**Exercise description**
Locate every line in the material below that has the word "parts". Copy each of those lines.

**Source material**
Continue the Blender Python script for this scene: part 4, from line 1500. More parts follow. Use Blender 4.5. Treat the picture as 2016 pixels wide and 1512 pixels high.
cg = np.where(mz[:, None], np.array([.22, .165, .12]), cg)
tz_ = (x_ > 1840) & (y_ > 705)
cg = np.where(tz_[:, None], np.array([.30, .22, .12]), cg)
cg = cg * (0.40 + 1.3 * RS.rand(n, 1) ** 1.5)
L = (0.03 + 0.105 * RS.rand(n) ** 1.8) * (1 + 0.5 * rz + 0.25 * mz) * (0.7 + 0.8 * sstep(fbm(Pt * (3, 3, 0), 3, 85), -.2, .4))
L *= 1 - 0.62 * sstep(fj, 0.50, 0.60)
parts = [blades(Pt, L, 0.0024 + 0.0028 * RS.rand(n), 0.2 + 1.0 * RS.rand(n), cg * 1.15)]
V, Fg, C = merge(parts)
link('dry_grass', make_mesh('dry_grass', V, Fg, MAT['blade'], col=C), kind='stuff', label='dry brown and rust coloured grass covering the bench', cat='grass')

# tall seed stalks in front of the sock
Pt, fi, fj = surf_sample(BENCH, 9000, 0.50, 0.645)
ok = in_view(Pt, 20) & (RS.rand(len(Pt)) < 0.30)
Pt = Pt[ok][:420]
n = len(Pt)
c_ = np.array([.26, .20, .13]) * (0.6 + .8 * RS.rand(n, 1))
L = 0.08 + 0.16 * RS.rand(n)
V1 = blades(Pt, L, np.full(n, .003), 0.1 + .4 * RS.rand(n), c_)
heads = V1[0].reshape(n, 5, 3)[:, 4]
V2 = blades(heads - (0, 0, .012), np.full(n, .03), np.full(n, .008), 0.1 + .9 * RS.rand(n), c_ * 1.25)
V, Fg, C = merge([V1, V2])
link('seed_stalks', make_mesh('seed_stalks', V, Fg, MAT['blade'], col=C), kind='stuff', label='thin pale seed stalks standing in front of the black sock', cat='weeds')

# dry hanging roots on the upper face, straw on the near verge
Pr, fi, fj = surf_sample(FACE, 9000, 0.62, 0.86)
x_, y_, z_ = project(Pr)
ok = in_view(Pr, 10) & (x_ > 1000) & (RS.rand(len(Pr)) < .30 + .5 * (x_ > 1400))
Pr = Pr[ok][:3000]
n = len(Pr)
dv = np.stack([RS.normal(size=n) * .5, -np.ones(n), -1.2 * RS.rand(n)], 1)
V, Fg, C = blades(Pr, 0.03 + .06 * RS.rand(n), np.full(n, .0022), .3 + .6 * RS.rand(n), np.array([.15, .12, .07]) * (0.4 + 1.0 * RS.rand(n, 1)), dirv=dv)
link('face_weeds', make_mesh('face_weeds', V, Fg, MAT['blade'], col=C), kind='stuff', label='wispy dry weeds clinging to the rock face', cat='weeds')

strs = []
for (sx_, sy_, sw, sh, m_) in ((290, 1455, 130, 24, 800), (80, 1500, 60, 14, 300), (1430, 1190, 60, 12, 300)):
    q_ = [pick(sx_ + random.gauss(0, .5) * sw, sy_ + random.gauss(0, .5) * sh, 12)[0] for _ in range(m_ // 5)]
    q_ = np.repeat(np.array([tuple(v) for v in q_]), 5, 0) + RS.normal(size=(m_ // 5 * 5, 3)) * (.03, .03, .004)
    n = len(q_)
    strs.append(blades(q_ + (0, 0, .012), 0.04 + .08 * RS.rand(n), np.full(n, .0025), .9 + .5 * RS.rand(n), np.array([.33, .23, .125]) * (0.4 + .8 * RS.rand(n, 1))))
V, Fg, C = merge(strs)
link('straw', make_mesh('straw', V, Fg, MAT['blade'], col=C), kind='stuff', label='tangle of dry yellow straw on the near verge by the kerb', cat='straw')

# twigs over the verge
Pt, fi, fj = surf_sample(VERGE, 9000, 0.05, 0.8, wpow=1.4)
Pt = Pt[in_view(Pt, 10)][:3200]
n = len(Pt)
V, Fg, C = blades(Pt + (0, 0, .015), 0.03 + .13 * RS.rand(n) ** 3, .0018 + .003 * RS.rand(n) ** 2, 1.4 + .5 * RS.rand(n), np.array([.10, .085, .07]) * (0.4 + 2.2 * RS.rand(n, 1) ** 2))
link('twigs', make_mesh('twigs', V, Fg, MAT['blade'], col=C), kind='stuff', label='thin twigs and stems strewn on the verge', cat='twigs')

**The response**
Continue the Blender Python script for this scene: part 4, from line 1500. More parts follow. Use Blender 4.5. Treat the picture as 2016 pixels wide and 1512 pixels high.
parts = [blades(Pt, L, 0.0024 + 0.0028 * RS.rand(n), 0.2 + 1.0 * RS.rand(n), cg * 1.15)]
V, Fg, C = merge(parts)